> **Given material**:
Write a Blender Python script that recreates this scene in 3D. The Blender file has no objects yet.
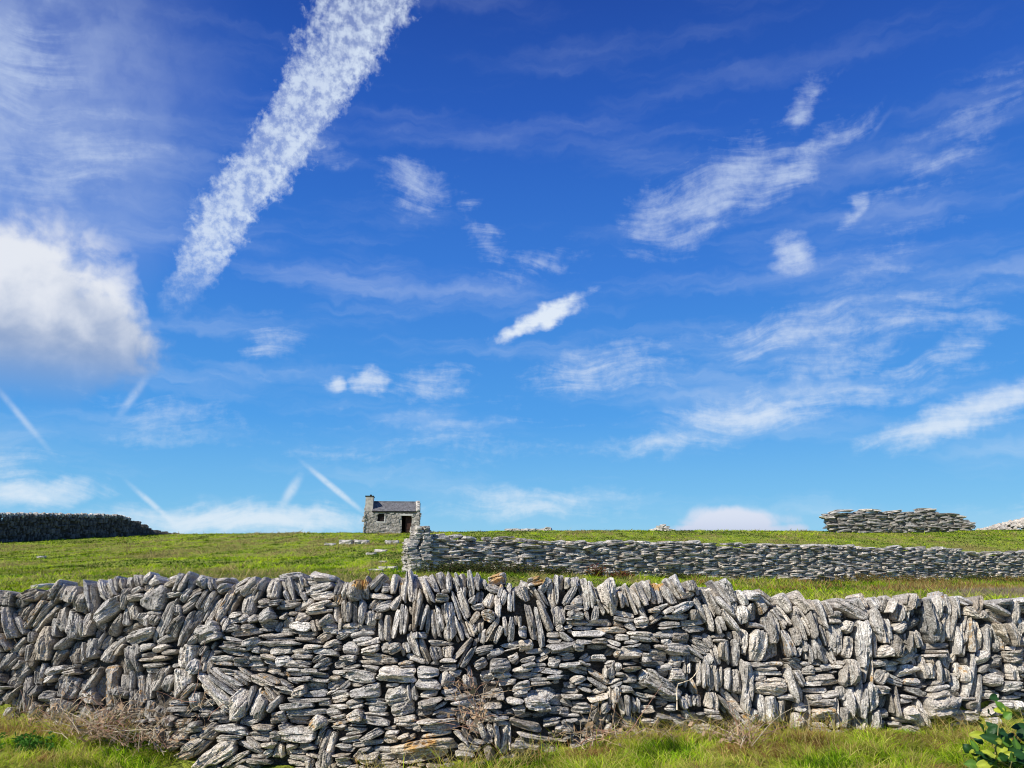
import bpy, math, random
import numpy as np
RNG = np.random.default_rng(11)
random.seed(5)
R = math.radians
scene = bpy.context.scene
COL = scene.collection

# ------------------------------------------------------------------ camera model (also used to read distances off the photo)
EYE = 1.6
PITCH = R(12.3)
FPX = 797.0
CP, SP = math.cos(PITCH), math.sin(PITCH)

def ray(px, py):
    """slopes (x/y, z/y) of the line of sight through a photo pixel"""
    X = (np.asarray(px, float) - 512) / FPX
    Z = (384 - np.asarray(py, float)) / FPX
    yy = CP - Z * SP
    return X / yy, (SP + Z * CP) / yy

def at(px, py, Y):
    a, b = ray(px, py)
    Y = np.asarray(Y, float) + 0 * a
    return np.stack([a * Y, Y, EYE + b * Y], -1)

def slope(py):
    return ray(512, py)[1]

# ------------------------------------------------------------------ numpy value noise
def _h(i, j, k, s):
    n = (i * 374761393 + j * 668265263 + k * 2147483647 + s * 974634777) & 0xffffffff
    n = ((n ^ (n >> 13)) * 1274126177) & 0xffffffff
    n = n ^ (n >> 16)
    return (n & 0xffffff) / float(0xffffff)

def vn(p, seed=0):
    p = np.asarray(p, float)
    f = np.floor(p).astype(np.int64)
    t = p - f
    t = t * t * (3 - 2 * t)
    i, j, k = f[..., 0], f[..., 1], f[..., 2]
    r = 0
    for a in (0, 1):
        wa = t[..., 0] if a else 1 - t[..., 0]
        for b in (0, 1):
            wb = t[..., 1] if b else 1 - t[..., 1]
            for c in (0, 1):
                wc = t[..., 2] if c else 1 - t[..., 2]
                r = r + wa * wb * wc * _h(i + a, j + b, k + c, seed)
    return r * 2 - 1

def fbm(p, seed=0, o=3):
    p = np.asarray(p, float)
    r, a, s = 0, 1.0, 0
    for q in range(o):
        r = r + a * vn(p * 2 ** q, seed + q * 17); s += a; a *= 0.5
    return r / s

def v3(x, y, z=0.0):
    x = np.asarray(x, float); y = np.asarray(y, float)
    return np.stack([x, y, np.zeros_like(x + y) + z], -1)

def sm(a, b, x):
    t = np.clip((np.asarray(x, float) - a) / (b - a), 0, 1)
    return t * t * (3 - 2 * t)

# ------------------------------------------------------------------ mesh collector
class MB:
    def __init__(self):
        self.v, self.f, self.c, self.u, self.n = [], [], [], [], 0
    def add(self, verts, faces, col=(1, 0, 0, 1), uv=None):
        verts = np.asarray(verts, float).reshape(-1, 3)
        m = len(verts)
        self.v.append(verts)
        self.f.append([tuple(int(i) + self.n for i in f) for f in faces])
        col = np.asarray(col, float)
        if col.ndim == 1: col = np.tile(col, (m, 1))
        self.c.append(col)
        self.u.append(np.zeros((m, 2)) if uv is None else np.asarray(uv, float))
        self.n += m
    def build(self, name, mat, parent=None, smooth=False, origin=None):
        v = np.concatenate(self.v); c = np.concatenate(self.c); u = np.concatenate(self.u)
        fs = [f for l in self.f for f in l]
        if origin is not None: v = v - np.asarray(origin, float)
        me = bpy.data.meshes.new(name)
        tot = np.array([len(f) for f in fs], dtype=np.int32)
        idx = np.fromiter((i for f in fs for i in f), dtype=np.int32, count=int(tot.sum()))
        me.vertices.add(len(v)); me.vertices.foreach_set('co', v.astype(np.float32).ravel())
        me.loops.add(len(idx)); me.loops.foreach_set('vertex_index', idx)
        me.polygons.add(len(fs))
        st = np.concatenate([[0], np.cumsum(tot)[:-1]]).astype(np.int32)
        me.polygons.foreach_set('loop_start', st); me.polygons.foreach_set('loop_total', tot)
        me.polygons.foreach_set('use_smooth', np.full(len(fs), bool(smooth)))
        me.update(calc_edges=True)
        at_ = me.attributes.new('tone', 'FLOAT_COLOR', 'POINT')
        at_.data.foreach_set('color', c.astype(np.float32).ravel())
        uvl = me.uv_layers.new(name='UVMap')
        uvl.data.foreach_set('uv', u[idx].astype(np.float32).ravel())
        me.validate()
        me.materials.append(mat)
        o = bpy.data.objects.new(name, me); COL.objects.link(o)
        if origin is not None: o.location = origin
        if parent is not None:
            o.parent = parent
            o.location = np.asarray(o.location) - np.asarray(parent.location)
        return o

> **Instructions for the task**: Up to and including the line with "COL = scene.collection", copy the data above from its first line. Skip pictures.

> **Result of this task**:
Write a Blender Python script that recreates this scene in 3D. The Blender file has no objects yet.
import bpy, math, random
import numpy as np
RNG = np.random.default_rng(11)
random.seed(5)
R = math.radians
scene = bpy.context.scene
COL = scene.collection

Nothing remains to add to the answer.